More than 40 percent of Catholics prefer a printed diocesan publication to an online-only publication and said they would be upset if their dioceses stopped producing their print publications, according to a June 2023 study by the Center for Applied Research in the Apostolate at Georgetown University.

Those findings echo results of a June 2021 survey of Catholic Courier readers, in which more than two-thirds of respondents said it was important to preserve the Courier’s print edition, and more than half opposed the idea of reducing or eliminating print editions in favor of digital offerings.

Yet the CARA study also found that 45 percent of adult Catholics had watched a religious or spiritual video online in the previous three months, compared to just 18 percent who had done so in 2005. Meanwhile, 23 percent of respondents in the CARA survey said the internet and social media were their primary sources for religious content.

More readers than ever before likewise are flocking to the Courier’s online offerings, Redmond remarked, citing as examples the Called to Priesthood videos and the Courier’s recent “Mass Matters” social media series.

“Mass Matters” featured videos of parishioners talking — and graphics with other parishioners’ written responses — about why they go to Mass.
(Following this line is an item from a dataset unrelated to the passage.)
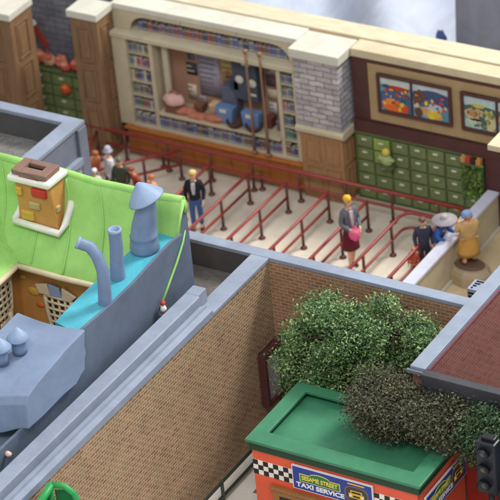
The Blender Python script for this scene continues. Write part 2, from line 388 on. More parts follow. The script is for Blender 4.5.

It reached approximately 40,000 users on Facebook and Instagram, Redmond said, noting that the Mass and priesthood series each also garnered thousands of views on the Courier’s website, which experienced a 21 percent increase in users between 2022 and 2023.

“In 2022, there were 371,745 users. In 2023, that number jumped to 448,235,” he added.

Rising costs, shrinking revenue plague media outlets

Yet the overall media industry has been beset by numerous challenges in recent years, and the Catholic press is not immune to those challenges, noted Sutter-Brandt, who worked in secular newspapers for 33 years. The expansion of technology has given advertisers an abundance of ways to reach consumers directly, leading to decreased revenue for many newspapers and other media outlets, she said.

And although media companies can sell online ad space, digital ads are much less profitable than print ads due to the abundance of online ad inventory, Redmond said.

“The adage in the news business is that print media pays in dollars. Digital media pays in dimes,” he said.

Distributing printed newspapers also has become much more expensive in recent years, with postal rates rising 35 percent between January 2021 and July 2023 and more rate hikes on the horizon, he said. Paper costs also have risen, as have the costs for health-insurance plans, Redmond noted.

“We in the Rochester Diocese are extremely fortunate because we have our bishop, our parish priests and our parishioners who see the value in the content that is produced by the Rochester Catholic Press Association … and they are willing to provide much of the revenue that we need to operate the newspaper and the website,” Sutter-Brandt said.

The RCPA has been very diligent about keeping its costs as low as possible and is looking for new ways to generate money — such as applying for grants — to relieve some of the parishes’ burden, Redmond noted.

“We’re very grateful for their support,” he said.